Written problem
Pictures do not belong in your copy. Repeat all the other data exactly.

======== Given information ========

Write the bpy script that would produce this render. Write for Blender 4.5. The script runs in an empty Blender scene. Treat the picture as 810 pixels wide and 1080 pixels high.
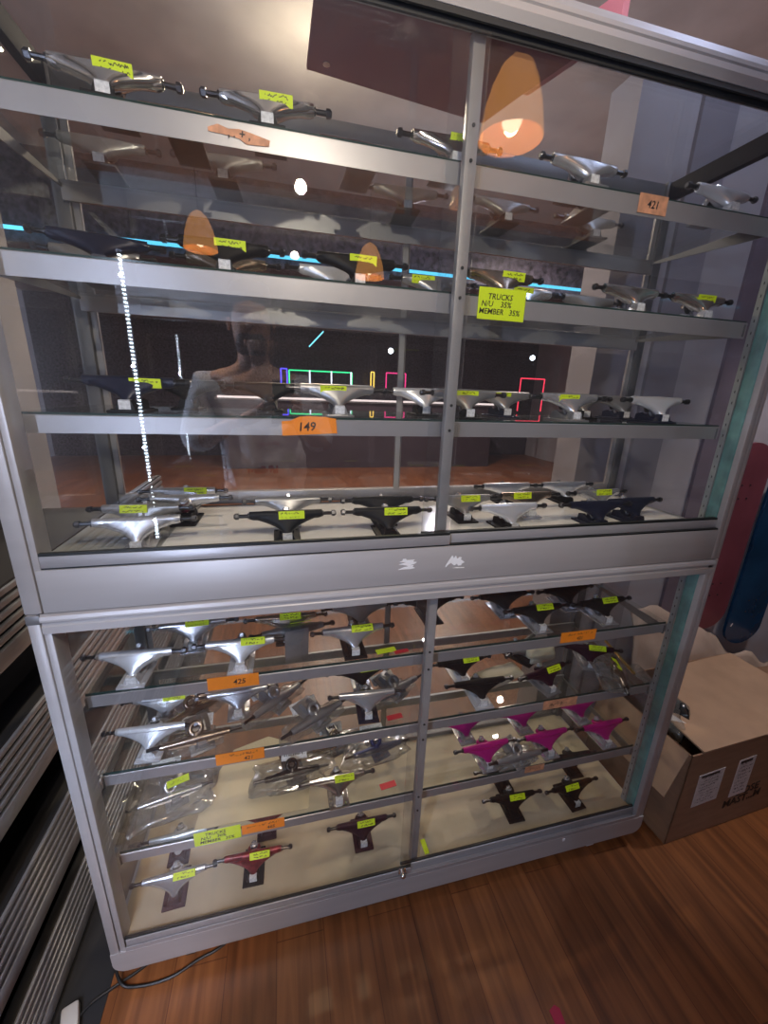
import bpy, bmesh, math, random
from mathutils import Vector, Matrix, noise
R = math.radians
random.seed(7)
SC = bpy.context.scene
COL = SC.collection
SC.view_settings.view_transform = 'Standard'
SC.view_settings.exposure = 0.0
SC.cycles.transparent_max_bounces = 48
SC.cycles.max_bounces = 10
SC.cycles.caustics_reflective = False
SC.cycles.caustics_refractive = False
SC.cycles.sample_clamp_indirect = 4.0

# ------------------------------------------------------------------ materials
def nt(name):
    m = bpy.data.materials.new(name); m.use_nodes = True
    n = m.node_tree; b = n.nodes['Principled BSDF']
    return m, n, b
def mat(name, col, rough=.5, metal=0., var=.0, scale=20., bump=0., emit=None, es=0., spec=None, stretch=None, coat=0.):
    m, n, b = nt(name)
    b.inputs['Base Color'].default_value = (*col, 1)
    b.inputs['Roughness'].default_value = rough
    b.inputs['Metallic'].default_value = metal
    if coat: b.inputs['Coat Weight'].default_value = coat
    if spec is not None: b.inputs['Specular IOR Level'].default_value = spec
    if emit: b.inputs['Emission Color'].default_value = (*emit, 1); b.inputs['Emission Strength'].default_value = es
    if var or bump:
        tc = n.nodes.new('ShaderNodeTexCoord'); mp = n.nodes.new('ShaderNodeMapping')
        if stretch: mp.inputs['Scale'].default_value = stretch
        tx = n.nodes.new('ShaderNodeTexNoise'); tx.inputs['Scale'].default_value = scale; tx.inputs['Detail'].default_value = 6
        n.links.new(tc.outputs['Object'], mp.inputs['Vector']); n.links.new(mp.outputs['Vector'], tx.inputs['Vector'])
        if var:
            r = n.nodes.new('ShaderNodeValToRGB')
            r.color_ramp.elements[0].position = .3; r.color_ramp.elements[1].position = .7
            r.color_ramp.elements[0].color = (*[max(0, c * (1 - var)) for c in col], 1)
            r.color_ramp.elements[1].color = (*[min(1, c * (1 + var)) for c in col], 1)
            n.links.new(tx.outputs['Fac'], r.inputs['Fac']); n.links.new(r.outputs['Color'], b.inputs['Base Color'])
        if bump:
            bp = n.nodes.new('ShaderNodeBump'); bp.inputs['Strength'].default_value = bump; bp.inputs['Distance'].default_value = .01
            n.links.new(tx.outputs['Fac'], bp.inputs['Height']); n.links.new(bp.outputs['Normal'], b.inputs['Normal'])
    return m
def glassmat(name, tint=(1, 1, 1), f0=.04, grime=.015, gcol=(.8, .82, .9), rough=.0, power=5.0, gscale=6):
    m = bpy.data.materials.new(name); m.use_nodes = True; n = m.node_tree; n.nodes.clear()
    out = n.nodes.new('ShaderNodeOutputMaterial')
    tr = n.nodes.new('ShaderNodeBsdfTransparent'); tr.inputs['Color'].default_value = (*tint, 1)
    gl = n.nodes.new('ShaderNodeBsdfGlossy'); gl.inputs['Roughness'].default_value = rough
    df = n.nodes.new('ShaderNodeBsdfDiffuse'); df.inputs['Color'].default_value = (*gcol, 1)
    lw = n.nodes.new('ShaderNodeLayerWeight'); lw.inputs['Blend'].default_value = .5
    pw = n.nodes.new('ShaderNodeMath'); pw.operation = 'POWER'; pw.inputs[1].default_value = power
    ma = n.nodes.new('ShaderNodeMath'); ma.operation = 'MULTIPLY_ADD'; ma.inputs[1].default_value = .9 - f0; ma.inputs[2].default_value = f0
    n.links.new(lw.outputs['Facing'], pw.inputs[0]); n.links.new(pw.outputs[0], ma.inputs[0])
    tx = n.nodes.new('ShaderNodeTexNoise'); tx.inputs['Scale'].default_value = gscale; tx.inputs['Detail'].default_value = 8
    tc = n.nodes.new('ShaderNodeTexCoord'); n.links.new(tc.outputs['Object'], tx.inputs['Vector'])
    gm = n.nodes.new('ShaderNodeMath'); gm.operation = 'MULTIPLY'; gm.inputs[1].default_value = grime * 2
    n.links.new(tx.outputs['Fac'], gm.inputs[0])
    m1 = n.nodes.new('ShaderNodeMixShader'); m2 = n.nodes.new('ShaderNodeMixShader')
    n.links.new(gm.outputs[0], m1.inputs['Fac']); n.links.new(tr.outputs[0], m1.inputs[1]); n.links.new(df.outputs[0], m1.inputs[2])
    n.links.new(ma.outputs[0], m2.inputs['Fac']); n.links.new(m1.outputs[0], m2.inputs[1]); n.links.new(gl.outputs[0], m2.inputs[2])
    n.links.new(m2.outputs[0], out.inputs['Surface'])
    return m
def emat(name, col, s):
    m = bpy.data.materials.new(name); m.use_nodes = True; n = m.node_tree; n.nodes.clear()
    out = n.nodes.new('ShaderNodeOutputMaterial'); e = n.nodes.new('ShaderNodeEmission')
    e.inputs['Color'].default_value = (*col, 1); e.inputs['Strength'].default_value = s
    n.links.new(e.outputs[0], out.inputs['Surface']); return m

M = {}
M['alu'] = mat('brushed_aluminium', (.47, .45, .455), .42, .30, .05, 5, stretch=(.6, 6, 6))
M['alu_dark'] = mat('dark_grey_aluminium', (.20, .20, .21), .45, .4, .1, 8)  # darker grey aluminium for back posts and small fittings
M['alu_strip'] = mat('shelf_edge_aluminium', (.44, .43, .45), .38, .45, .06, 6)
M['rail_dark'] = mat('dark_rail_metal', (.022, .022, .03), .7, 0, spec=.2)
M['groove'] = mat('black_groove', (.02, .02, .022), .6)
M['seal'] = mat('black_rubber_seal', (.01, .012, .012), .5)
M['standard'] = mat('slotted_standard_metal', (.42, .45, .46), .45, .3, .1, 40)
M['teal'] = mat('green_glass_edge', (.16, .36, .35), .25, 0, .25, 30)
M['glass'] = glassmat('clear_glass', (.98, .99, .985), .03, .006)
M['front_glass'] = glassmat('front_door_glass', (.985, .99, .99), .085, .006)
M['back_glass'] = glassmat('back_door_glass', (.90, .89, .90), .06, .006)
M['shelf_glass'] = glassmat('shelf_glass', (.95, .97, .955), .025, .010, (.7, .72, .7), power=4.0)
M['glass_edge'] = mat('dark_green_shelf_edge', (.02, .05, .045), .15, 0)
M['deck_white'] = mat('white_deck_board', (.90, .90, .88), .14, 0, .05, 5)
M['deck_grey'] = mat('grey_deck_board', (.33, .34, .33), .3, 0, .12, 8)
M['cream'] = mat('cream_card', (.58, .49, .31), .55, 0, .09, 7)
M['cream2'] = mat('cream_board', (.56, .47, .33), .5, 0, .10, 9)
M['chrome'] = mat('polished_chrome', (.82, .80, .78), .16, .95, .06, 12)
M['silver'] = mat('raw_silver_metal', (.70, .71, .75), .27, .75, .06, 30)
M['white_silver'] = mat('bright_silver_metal', (.86, .88, .93), .26, .50, .03, 30)
M['steel'] = mat('dull_steel', (.36, .36, .37), .34, .6, .1, 30)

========

Complete response
Write the bpy script that would produce this render. Write for Blender 4.5. The script runs in an empty Blender scene. Treat the picture as 810 pixels wide and 1080 pixels high.
import bpy, bmesh, math, random
from mathutils import Vector, Matrix, noise
R = math.radians
random.seed(7)
SC = bpy.context.scene
COL = SC.collection
SC.view_settings.view_transform = 'Standard'
SC.view_settings.exposure = 0.0
SC.cycles.transparent_max_bounces = 48
SC.cycles.max_bounces = 10
SC.cycles.caustics_reflective = False
SC.cycles.caustics_refractive = False
SC.cycles.sample_clamp_indirect = 4.0

# ------------------------------------------------------------------ materials
def nt(name):
    m = bpy.data.materials.new(name); m.use_nodes = True
    n = m.node_tree; b = n.nodes['Principled BSDF']
    return m, n, b
def mat(name, col, rough=.5, metal=0., var=.0, scale=20., bump=0., emit=None, es=0., spec=None, stretch=None, coat=0.):
    m, n, b = nt(name)
    b.inputs['Base Color'].default_value = (*col, 1)
    b.inputs['Roughness'].default_value = rough
    b.inputs['Metallic'].default_value = metal
    if coat: b.inputs['Coat Weight'].default_value = coat
    if spec is not None: b.inputs['Specular IOR Level'].default_value = spec
    if emit: b.inputs['Emission Color'].default_value = (*emit, 1); b.inputs['Emission Strength'].default_value = es
    if var or bump:
        tc = n.nodes.new('ShaderNodeTexCoord'); mp = n.nodes.new('ShaderNodeMapping')
        if stretch: mp.inputs['Scale'].default_value = stretch
        tx = n.nodes.new('ShaderNodeTexNoise'); tx.inputs['Scale'].default_value = scale; tx.inputs['Detail'].default_value = 6
        n.links.new(tc.outputs['Object'], mp.inputs['Vector']); n.links.new(mp.outputs['Vector'], tx.inputs['Vector'])
        if var:
            r = n.nodes.new('ShaderNodeValToRGB')
            r.color_ramp.elements[0].position = .3; r.color_ramp.elements[1].position = .7
            r.color_ramp.elements[0].color = (*[max(0, c * (1 - var)) for c in col], 1)
            r.color_ramp.elements[1].color = (*[min(1, c * (1 + var)) for c in col], 1)
            n.links.new(tx.outputs['Fac'], r.inputs['Fac']); n.links.new(r.outputs['Color'], b.inputs['Base Color'])
        if bump:
            bp = n.nodes.new('ShaderNodeBump'); bp.inputs['Strength'].default_value = bump; bp.inputs['Distance'].default_value = .01
            n.links.new(tx.outputs['Fac'], bp.inputs['Height']); n.links.new(bp.outputs['Normal'], b.inputs['Normal'])
    return m
def glassmat(name, tint=(1, 1, 1), f0=.04, grime=.015, gcol=(.8, .82, .9), rough=.0, power=5.0, gscale=6):
    m = bpy.data.materials.new(name); m.use_nodes = True; n = m.node_tree; n.nodes.clear()
    out = n.nodes.new('ShaderNodeOutputMaterial')
    tr = n.nodes.new('ShaderNodeBsdfTransparent'); tr.inputs['Color'].default_value = (*tint, 1)
    gl = n.nodes.new('ShaderNodeBsdfGlossy'); gl.inputs['Roughness'].default_value = rough
    df = n.nodes.new('ShaderNodeBsdfDiffuse'); df.inputs['Color'].default_value = (*gcol, 1)
    lw = n.nodes.new('ShaderNodeLayerWeight'); lw.inputs['Blend'].default_value = .5
    pw = n.nodes.new('ShaderNodeMath'); pw.operation = 'POWER'; pw.inputs[1].default_value = power
    ma = n.nodes.new('ShaderNodeMath'); ma.operation = 'MULTIPLY_ADD'; ma.inputs[1].default_value = .9 - f0; ma.inputs[2].default_value = f0
    n.links.new(lw.outputs['Facing'], pw.inputs[0]); n.links.new(pw.outputs[0], ma.inputs[0])
    tx = n.nodes.new('ShaderNodeTexNoise'); tx.inputs['Scale'].default_value = gscale; tx.inputs['Detail'].default_value = 8
    tc = n.nodes.new('ShaderNodeTexCoord'); n.links.new(tc.outputs['Object'], tx.inputs['Vector'])
    gm = n.nodes.new('ShaderNodeMath'); gm.operation = 'MULTIPLY'; gm.inputs[1].default_value = grime * 2
    n.links.new(tx.outputs['Fac'], gm.inputs[0])
    m1 = n.nodes.new('ShaderNodeMixShader'); m2 = n.nodes.new('ShaderNodeMixShader')
    n.links.new(gm.outputs[0], m1.inputs['Fac']); n.links.new(tr.outputs[0], m1.inputs[1]); n.links.new(df.outputs[0], m1.inputs[2])
    n.links.new(ma.outputs[0], m2.inputs['Fac']); n.links.new(m1.outputs[0], m2.inputs[1]); n.links.new(gl.outputs[0], m2.inputs[2])
    n.links.new(m2.outputs[0], out.inputs['Surface'])
    return m
def emat(name, col, s):
    m = bpy.data.materials.new(name); m.use_nodes = True; n = m.node_tree; n.nodes.clear()
    out = n.nodes.new('ShaderNodeOutputMaterial'); e = n.nodes.new('ShaderNodeEmission')
    e.inputs['Color'].default_value = (*col, 1); e.inputs['Strength'].default_value = s
    n.links.new(e.outputs[0], out.inputs['Surface']); return m

M = {}
M['alu'] = mat('brushed_aluminium', (.47, .45, .455), .42, .30, .05, 5, stretch=(.6, 6, 6))
M['alu_dark'] = mat('dark_grey_aluminium', (.20, .20, .21), .45, .4, .1, 8)  # darker grey aluminium for back posts and small fittings
M['alu_strip'] = mat('shelf_edge_aluminium', (.44, .43, .45), .38, .45, .06, 6)
M['rail_dark'] = mat('dark_rail_metal', (.022, .022, .03), .7, 0, spec=.2)
M['groove'] = mat('black_groove', (.02, .02, .022), .6)
M['seal'] = mat('black_rubber_seal', (.01, .012, .012), .5)
M['standard'] = mat('slotted_standard_metal', (.42, .45, .46), .45, .3, .1, 40)
M['teal'] = mat('green_glass_edge', (.16, .36, .35), .25, 0, .25, 30)
M['glass'] = glassmat('clear_glass', (.98, .99, .985), .03, .006)
M['front_glass'] = glassmat('front_door_glass', (.985, .99, .99), .085, .006)
M['back_glass'] = glassmat('back_door_glass', (.90, .89, .90), .06, .006)
M['shelf_glass'] = glassmat('shelf_glass', (.95, .97, .955), .025, .010, (.7, .72, .7), power=4.0)
M['glass_edge'] = mat('dark_green_shelf_edge', (.02, .05, .045), .15, 0)
M['deck_white'] = mat('white_deck_board', (.90, .90, .88), .14, 0, .05, 5)
M['deck_grey'] = mat('grey_deck_board', (.33, .34, .33), .3, 0, .12, 8)
M['cream'] = mat('cream_card', (.58, .49, .31), .55, 0, .09, 7)
M['cream2'] = mat('cream_board', (.56, .47, .33), .5, 0, .10, 9)
M['chrome'] = mat('polished_chrome', (.82, .80, .78), .16, .95, .06, 12)
M['silver'] = mat('raw_silver_metal', (.70, .71, .75), .27, .75, .06, 30)
M['white_silver'] = mat('bright_silver_metal', (.86, .88, .93), .26, .50, .03, 30)
M['steel'] = mat('dull_steel', (.36, .36, .37), .34, .6, .1, 30)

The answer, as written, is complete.